Task brief: Here are some records. Copy each one exactly.

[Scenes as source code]
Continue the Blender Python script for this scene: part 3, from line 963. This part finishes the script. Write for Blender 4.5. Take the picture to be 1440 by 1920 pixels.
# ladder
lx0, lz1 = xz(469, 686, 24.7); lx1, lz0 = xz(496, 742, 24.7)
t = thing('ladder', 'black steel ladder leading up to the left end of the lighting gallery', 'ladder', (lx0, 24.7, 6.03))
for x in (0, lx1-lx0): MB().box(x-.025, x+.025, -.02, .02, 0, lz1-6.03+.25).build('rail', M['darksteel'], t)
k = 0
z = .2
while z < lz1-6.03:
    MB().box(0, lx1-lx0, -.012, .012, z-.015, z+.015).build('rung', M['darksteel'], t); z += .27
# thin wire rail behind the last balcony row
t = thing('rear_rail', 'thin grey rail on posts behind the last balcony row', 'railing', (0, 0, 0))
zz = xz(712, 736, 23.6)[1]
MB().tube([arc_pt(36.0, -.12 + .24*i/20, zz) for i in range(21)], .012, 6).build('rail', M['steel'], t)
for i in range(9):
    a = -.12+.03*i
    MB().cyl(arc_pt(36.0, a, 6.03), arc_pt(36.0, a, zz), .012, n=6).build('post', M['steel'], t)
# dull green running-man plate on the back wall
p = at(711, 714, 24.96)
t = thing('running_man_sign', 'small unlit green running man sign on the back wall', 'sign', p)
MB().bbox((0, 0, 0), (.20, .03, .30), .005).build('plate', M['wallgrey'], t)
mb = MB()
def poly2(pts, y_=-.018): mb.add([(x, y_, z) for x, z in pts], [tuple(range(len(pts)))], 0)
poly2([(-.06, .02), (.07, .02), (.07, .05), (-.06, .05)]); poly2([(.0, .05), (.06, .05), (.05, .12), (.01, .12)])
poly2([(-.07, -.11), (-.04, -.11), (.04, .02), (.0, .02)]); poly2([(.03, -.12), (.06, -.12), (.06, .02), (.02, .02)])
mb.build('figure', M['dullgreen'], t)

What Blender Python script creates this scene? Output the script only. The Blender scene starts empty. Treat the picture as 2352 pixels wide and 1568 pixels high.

Answer to the problem:
Continue the Blender Python script for this scene: part 3, from line 963. This part finishes the script. Write for Blender 4.5. Take the picture to be 1440 by 1920 pixels.
# ladder
lx0, lz1 = xz(469, 686, 24.7); lx1, lz0 = xz(496, 742, 24.7)
t = thing('ladder', 'black steel ladder leading up to the left end of the lighting gallery', 'ladder', (lx0, 24.7, 6.03))
for x in (0, lx1-lx0): MB().box(x-.025, x+.025, -.02, .02, 0, lz1-6.03+.25).build('rail', M['darksteel'], t)
k = 0
z = .2
while z < lz1-6.03:
    MB().box(0, lx1-lx0, -.012, .012, z-.015, z+.015).build('rung', M['darksteel'], t); z += .27
# thin wire rail behind the last balcony row
t = thing('rear_rail', 'thin grey rail on posts behind the last balcony row', 'railing', (0, 0, 0))
zz = xz(712, 736, 23.6)[1]
MB().tube([arc_pt(36.0, -.12 + .24*i/20, zz) for i in range(21)], .012, 6).build('rail', M['steel'], t)
for i in range(9):
    a = -.12+.03*i
    MB().cyl(arc_pt(36.0, a, 6.03), arc_pt(36.0, a, zz), .012, n=6).build('post', M['steel'], t)
# dull green running-man plate on the back wall
p = at(711, 714, 24.96)
t = thing('running_man_sign', 'small unlit green running man sign on the back wall', 'sign', p)
MB().bbox((0, 0, 0), (.20, .03, .30), .005).build('plate', M['wallgrey'], t)
mb = MB()
def poly2(pts, y_=-.018): mb.add([(x, y_, z) for x, z in pts], [tuple(range(len(pts)))], 0)
poly2([(-.06, .02), (.07, .02), (.07, .05), (-.06, .05)]); poly2([(.0, .05), (.06, .05), (.05, .12), (.01, .12)])
poly2([(-.07, -.11), (-.04, -.11), (.04, .02), (.0, .02)]); poly2([(.03, -.12), (.06, -.12), (.06, .02), (.02, .02)])
mb.build('figure', M['dullgreen'], t)

What Blender Python script creates this scene? Output the script only. The Blender scene starts empty. Treat the picture as 2352 pixels wide and 1568 pixels high.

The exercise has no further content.